Hurricane season is almost over — the Atlantic season technically ends on Nov. 30 — but we’re not at the finish line yet. While November historically accounts for just 6 percent of average Atlantic hurricane activity, a new storm might be brewing. The National Hurricane Center is forecasting 40 percent odds that a named storm will form in the western Caribbean within the next week.

The next storm name on the list is “Patty.” Still, it’s unclear whether anything will form, and it’s too early to speculate on potential strength, timing or impacts. But if it does form, it could be a threat to land.

Weather models indicate any hypothetical storm system would drift north or northeast, potentially moving near Jamaica or Cuba or even meandering into the Gulf of Mexico.

The United States has only been hit by four November hurricanes dating to 1851. One of them was Category 1 Nicole, which made landfall near Vero Beach, Florida, early in the morning on Nov. 10, 2022. In the Caribbean, November storms aren’t very uncommon because the waters remain warm all the way into the autumn.

The season to date has been about 29 percent more active than average. That’s made it a busy season, but far short of the “hyperactive” one that many experts were predicting before the season’s onset.

The United States sustained five hurricane landfalls — Beryl, Debby, Francine, Helene and Milton — and Florida was hit four times.

Helene, which killed more than 200 people with disastrous inland flooding, was the deadliest hurricane to make landfall on the U.S. mainland since Katrina.

Where a system could form

Meteorologists are keeping close tabs on the central and western Caribbean. That’s where a broad zone of low pressure, showery weather and spin called the Central American Gyre, or CAG, will evolve in the days ahead.The CAG itself isn’t something to worry about. But any thunderstorm complexes embedded within its large-scale gyre could act to consolidate vorticity, or spin, tightening it into a named storm. That’s how Milton formed.

When a system could develop

Weather models usually struggle with CAGs. We know that the CAG will be present, but we don’t have the ability to simulate individual thunderstorm complexes days in advance. Because of that, we can’t pinpoint where within the envelope of the CAG a system might form.

These situations require forecasting the ingredients for a storm rather than trying to predict the storm itself.

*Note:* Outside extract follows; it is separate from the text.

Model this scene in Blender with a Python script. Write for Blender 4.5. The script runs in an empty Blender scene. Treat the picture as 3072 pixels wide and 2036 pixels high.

Assuming something does form, the most likely time frame is sometime between Halloween and Nov. 3.

There will also be a broad region of upward-moving air moving over the Atlantic around that time frame. That’s with something called a Convectively-Coupled Kelvin Wave.

It’s a large-scale overturning circulation, and when the enhanced branch, or zone of ascending air, spreads over the Atlantic, it can make it easier for named storms to form.

What else to know

Overarching steering currents would slowly nudge any storm north or northeast if it comes together within that time frame.

Cuba, Haiti, the Dominican Republic and Jamaica should be paying close attention to the status of the system.

It looks like this might be the last obvious opportunity for a storm to form. Barring any random oddities, we might be looking at the final chapter of hurricane season 2024.